[Entries with scene source code]
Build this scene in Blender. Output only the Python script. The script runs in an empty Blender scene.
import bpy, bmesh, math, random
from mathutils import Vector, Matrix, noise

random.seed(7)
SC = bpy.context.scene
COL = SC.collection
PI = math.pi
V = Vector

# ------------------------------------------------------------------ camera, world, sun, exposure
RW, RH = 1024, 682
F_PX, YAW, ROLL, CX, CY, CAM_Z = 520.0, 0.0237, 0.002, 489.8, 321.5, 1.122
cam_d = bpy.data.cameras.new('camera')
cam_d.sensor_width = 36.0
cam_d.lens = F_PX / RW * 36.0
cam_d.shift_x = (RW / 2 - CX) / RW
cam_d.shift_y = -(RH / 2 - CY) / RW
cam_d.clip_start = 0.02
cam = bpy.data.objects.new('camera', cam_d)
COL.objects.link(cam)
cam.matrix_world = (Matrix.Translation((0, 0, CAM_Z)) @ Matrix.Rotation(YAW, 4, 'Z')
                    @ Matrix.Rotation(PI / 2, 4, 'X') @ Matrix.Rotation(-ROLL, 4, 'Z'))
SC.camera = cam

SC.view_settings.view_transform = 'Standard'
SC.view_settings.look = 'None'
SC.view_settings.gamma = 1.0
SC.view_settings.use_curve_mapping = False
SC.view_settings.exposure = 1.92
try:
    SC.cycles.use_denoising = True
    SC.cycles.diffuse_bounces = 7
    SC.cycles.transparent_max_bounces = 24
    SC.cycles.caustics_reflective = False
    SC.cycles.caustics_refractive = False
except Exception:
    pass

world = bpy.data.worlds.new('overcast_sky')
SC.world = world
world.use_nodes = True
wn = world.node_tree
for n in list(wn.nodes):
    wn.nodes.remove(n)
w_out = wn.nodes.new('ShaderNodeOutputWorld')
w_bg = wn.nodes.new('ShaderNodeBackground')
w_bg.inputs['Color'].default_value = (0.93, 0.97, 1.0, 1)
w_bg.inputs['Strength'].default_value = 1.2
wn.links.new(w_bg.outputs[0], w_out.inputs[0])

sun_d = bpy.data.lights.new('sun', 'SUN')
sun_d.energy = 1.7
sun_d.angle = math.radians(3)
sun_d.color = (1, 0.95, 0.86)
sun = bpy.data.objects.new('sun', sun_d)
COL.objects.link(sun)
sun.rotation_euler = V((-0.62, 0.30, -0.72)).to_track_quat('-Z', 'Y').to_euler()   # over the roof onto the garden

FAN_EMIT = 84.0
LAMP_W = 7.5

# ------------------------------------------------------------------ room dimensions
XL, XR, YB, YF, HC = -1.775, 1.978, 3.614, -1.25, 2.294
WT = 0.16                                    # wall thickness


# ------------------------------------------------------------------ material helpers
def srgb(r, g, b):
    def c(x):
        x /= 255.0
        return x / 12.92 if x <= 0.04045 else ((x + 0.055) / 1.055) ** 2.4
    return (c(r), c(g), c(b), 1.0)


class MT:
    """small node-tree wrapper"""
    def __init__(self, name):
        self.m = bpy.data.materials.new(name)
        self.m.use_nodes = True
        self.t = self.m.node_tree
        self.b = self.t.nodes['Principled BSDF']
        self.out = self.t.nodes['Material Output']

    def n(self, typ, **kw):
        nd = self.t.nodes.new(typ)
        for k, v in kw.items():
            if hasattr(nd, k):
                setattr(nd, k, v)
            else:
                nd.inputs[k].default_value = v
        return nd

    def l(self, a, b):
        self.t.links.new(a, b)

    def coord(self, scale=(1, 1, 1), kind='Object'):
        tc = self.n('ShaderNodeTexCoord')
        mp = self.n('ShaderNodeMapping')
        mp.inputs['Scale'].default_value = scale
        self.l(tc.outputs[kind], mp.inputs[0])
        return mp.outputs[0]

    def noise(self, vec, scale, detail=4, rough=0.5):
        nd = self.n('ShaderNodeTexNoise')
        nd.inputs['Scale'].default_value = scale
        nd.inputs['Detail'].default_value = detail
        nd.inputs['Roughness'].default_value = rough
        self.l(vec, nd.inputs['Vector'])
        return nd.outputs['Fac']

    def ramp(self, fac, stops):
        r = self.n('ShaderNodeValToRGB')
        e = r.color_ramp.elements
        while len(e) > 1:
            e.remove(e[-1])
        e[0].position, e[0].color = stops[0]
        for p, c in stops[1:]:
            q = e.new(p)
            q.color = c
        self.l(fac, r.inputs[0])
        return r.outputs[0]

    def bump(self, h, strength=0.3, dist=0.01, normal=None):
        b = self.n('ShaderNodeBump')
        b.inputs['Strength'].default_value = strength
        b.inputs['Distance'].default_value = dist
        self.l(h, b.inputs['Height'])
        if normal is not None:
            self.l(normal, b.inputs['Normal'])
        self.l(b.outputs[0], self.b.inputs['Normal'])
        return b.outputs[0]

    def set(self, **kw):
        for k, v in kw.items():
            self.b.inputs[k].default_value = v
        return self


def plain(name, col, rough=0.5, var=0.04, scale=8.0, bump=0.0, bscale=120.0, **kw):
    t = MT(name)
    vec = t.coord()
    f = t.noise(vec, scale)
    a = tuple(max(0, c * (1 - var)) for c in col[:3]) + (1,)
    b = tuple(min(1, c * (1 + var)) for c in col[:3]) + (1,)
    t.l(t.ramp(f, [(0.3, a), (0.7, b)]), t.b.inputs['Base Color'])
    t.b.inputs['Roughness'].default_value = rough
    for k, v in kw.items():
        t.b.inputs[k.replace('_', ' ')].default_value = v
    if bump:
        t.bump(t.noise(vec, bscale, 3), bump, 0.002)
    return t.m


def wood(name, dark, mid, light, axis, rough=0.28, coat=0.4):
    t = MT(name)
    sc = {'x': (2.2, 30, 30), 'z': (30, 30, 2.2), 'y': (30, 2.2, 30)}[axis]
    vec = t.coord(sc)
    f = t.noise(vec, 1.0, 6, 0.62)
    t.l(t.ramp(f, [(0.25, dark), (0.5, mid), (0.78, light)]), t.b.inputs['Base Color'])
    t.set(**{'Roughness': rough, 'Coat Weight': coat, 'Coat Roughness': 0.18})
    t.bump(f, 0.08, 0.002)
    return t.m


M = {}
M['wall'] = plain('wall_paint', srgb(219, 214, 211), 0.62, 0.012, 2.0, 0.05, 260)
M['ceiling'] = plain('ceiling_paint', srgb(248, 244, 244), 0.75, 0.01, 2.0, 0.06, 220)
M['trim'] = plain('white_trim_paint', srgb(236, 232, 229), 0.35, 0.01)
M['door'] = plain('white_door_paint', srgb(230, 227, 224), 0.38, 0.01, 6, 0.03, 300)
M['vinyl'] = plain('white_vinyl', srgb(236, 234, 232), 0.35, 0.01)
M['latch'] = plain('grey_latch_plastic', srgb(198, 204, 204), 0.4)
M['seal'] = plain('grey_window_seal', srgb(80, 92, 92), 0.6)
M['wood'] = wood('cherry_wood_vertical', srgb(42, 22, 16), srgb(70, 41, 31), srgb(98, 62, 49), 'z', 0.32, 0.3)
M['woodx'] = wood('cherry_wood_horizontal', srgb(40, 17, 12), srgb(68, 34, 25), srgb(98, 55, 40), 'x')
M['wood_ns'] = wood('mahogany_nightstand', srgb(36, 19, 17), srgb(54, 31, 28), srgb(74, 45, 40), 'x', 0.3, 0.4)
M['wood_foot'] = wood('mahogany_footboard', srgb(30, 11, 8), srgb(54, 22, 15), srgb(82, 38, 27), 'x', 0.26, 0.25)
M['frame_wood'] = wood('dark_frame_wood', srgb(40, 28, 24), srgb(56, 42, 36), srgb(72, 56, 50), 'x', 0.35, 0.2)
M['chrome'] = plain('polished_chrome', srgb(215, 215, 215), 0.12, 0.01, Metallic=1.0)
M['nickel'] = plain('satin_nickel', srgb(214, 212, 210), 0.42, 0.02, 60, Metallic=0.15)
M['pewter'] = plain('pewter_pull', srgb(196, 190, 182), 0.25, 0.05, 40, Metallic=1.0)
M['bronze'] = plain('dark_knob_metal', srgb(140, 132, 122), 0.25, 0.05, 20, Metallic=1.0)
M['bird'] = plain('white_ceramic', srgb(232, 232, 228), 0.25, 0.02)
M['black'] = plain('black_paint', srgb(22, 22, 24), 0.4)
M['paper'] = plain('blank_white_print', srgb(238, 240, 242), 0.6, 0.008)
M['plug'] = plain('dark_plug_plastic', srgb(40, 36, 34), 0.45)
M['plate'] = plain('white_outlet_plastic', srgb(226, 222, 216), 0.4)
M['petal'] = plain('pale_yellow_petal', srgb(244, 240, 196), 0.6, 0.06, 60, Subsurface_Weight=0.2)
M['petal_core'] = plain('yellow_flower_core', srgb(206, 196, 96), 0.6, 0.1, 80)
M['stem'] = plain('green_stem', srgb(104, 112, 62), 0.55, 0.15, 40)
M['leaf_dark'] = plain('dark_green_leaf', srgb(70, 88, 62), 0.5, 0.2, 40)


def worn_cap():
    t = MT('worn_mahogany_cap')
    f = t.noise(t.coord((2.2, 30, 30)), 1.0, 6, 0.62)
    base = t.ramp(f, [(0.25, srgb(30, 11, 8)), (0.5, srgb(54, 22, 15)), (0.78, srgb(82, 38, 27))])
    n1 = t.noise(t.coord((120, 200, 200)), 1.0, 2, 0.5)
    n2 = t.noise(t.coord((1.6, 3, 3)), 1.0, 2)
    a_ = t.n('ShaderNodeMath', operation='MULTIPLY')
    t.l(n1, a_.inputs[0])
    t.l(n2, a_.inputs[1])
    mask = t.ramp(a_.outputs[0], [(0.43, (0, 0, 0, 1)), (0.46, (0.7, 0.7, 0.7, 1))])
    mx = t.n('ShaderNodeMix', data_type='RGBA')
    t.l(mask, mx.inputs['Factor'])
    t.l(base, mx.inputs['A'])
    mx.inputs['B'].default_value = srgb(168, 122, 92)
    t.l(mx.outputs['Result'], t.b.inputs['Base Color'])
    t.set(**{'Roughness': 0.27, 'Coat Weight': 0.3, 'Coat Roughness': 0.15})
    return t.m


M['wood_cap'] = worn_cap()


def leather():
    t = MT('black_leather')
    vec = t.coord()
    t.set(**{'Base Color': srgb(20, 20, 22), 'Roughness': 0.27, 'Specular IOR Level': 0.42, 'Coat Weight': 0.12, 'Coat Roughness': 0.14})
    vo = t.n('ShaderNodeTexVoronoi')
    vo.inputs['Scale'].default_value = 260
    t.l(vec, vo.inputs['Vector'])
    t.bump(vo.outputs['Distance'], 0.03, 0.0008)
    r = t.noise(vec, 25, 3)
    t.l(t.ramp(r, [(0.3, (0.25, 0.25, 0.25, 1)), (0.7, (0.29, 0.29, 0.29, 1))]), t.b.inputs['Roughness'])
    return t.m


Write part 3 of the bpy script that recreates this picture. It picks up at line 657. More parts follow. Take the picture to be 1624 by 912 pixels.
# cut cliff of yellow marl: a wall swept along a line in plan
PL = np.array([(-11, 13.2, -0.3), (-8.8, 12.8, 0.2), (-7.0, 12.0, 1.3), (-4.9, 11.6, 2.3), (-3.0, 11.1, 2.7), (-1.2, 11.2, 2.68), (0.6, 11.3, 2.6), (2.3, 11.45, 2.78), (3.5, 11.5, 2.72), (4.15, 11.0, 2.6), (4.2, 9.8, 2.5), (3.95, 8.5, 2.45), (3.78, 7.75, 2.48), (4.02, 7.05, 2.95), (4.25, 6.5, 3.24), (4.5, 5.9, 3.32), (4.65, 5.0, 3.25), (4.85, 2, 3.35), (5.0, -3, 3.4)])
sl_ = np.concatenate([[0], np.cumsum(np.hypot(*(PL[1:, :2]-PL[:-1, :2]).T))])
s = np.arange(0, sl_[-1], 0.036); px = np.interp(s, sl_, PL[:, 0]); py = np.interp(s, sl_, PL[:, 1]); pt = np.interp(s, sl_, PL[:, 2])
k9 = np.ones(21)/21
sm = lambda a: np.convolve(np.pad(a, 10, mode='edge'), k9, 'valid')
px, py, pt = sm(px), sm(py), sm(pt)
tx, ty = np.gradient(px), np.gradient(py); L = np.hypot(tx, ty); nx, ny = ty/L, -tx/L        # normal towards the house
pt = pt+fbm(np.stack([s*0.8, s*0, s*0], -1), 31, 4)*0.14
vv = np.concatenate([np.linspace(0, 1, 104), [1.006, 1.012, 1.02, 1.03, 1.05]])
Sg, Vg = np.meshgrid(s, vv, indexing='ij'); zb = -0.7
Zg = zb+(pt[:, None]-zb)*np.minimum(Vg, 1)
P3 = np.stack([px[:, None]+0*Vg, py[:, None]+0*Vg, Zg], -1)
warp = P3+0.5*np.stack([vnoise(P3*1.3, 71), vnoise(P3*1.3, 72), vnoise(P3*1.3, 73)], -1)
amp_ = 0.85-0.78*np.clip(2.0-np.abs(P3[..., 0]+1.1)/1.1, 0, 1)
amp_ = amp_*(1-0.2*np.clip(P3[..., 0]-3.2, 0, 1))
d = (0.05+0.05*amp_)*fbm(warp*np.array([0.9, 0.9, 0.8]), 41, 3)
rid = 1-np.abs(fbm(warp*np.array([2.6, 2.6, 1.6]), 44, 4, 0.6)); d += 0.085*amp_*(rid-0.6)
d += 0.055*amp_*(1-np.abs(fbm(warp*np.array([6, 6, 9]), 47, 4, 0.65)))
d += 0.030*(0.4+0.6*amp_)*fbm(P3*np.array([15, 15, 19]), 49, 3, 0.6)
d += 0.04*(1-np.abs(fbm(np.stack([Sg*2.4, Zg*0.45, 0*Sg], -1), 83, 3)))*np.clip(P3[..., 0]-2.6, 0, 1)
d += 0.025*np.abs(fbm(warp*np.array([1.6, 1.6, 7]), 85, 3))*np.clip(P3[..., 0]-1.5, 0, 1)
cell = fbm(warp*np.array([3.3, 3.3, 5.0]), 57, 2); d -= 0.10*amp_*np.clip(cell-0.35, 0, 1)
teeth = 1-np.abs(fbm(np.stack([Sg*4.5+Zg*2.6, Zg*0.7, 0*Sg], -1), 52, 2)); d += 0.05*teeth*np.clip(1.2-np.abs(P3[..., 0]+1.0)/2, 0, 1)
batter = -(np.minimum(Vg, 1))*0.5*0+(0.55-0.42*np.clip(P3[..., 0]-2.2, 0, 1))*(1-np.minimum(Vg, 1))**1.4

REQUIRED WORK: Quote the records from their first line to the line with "SC.camera = cam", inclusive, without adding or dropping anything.

SOLUTION FOR THIS TASK:
Build this scene in Blender. Output only the Python script. The script runs in an empty Blender scene.
import bpy, bmesh, math, random
from mathutils import Vector, Matrix, noise

random.seed(7)
SC = bpy.context.scene
COL = SC.collection
PI = math.pi
V = Vector

# ------------------------------------------------------------------ camera, world, sun, exposure
RW, RH = 1024, 682
F_PX, YAW, ROLL, CX, CY, CAM_Z = 520.0, 0.0237, 0.002, 489.8, 321.5, 1.122
cam_d = bpy.data.cameras.new('camera')
cam_d.sensor_width = 36.0
cam_d.lens = F_PX / RW * 36.0
cam_d.shift_x = (RW / 2 - CX) / RW
cam_d.shift_y = -(RH / 2 - CY) / RW
cam_d.clip_start = 0.02
cam = bpy.data.objects.new('camera', cam_d)
COL.objects.link(cam)
cam.matrix_world = (Matrix.Translation((0, 0, CAM_Z)) @ Matrix.Rotation(YAW, 4, 'Z')
                    @ Matrix.Rotation(PI / 2, 4, 'X') @ Matrix.Rotation(-ROLL, 4, 'Z'))
SC.camera = cam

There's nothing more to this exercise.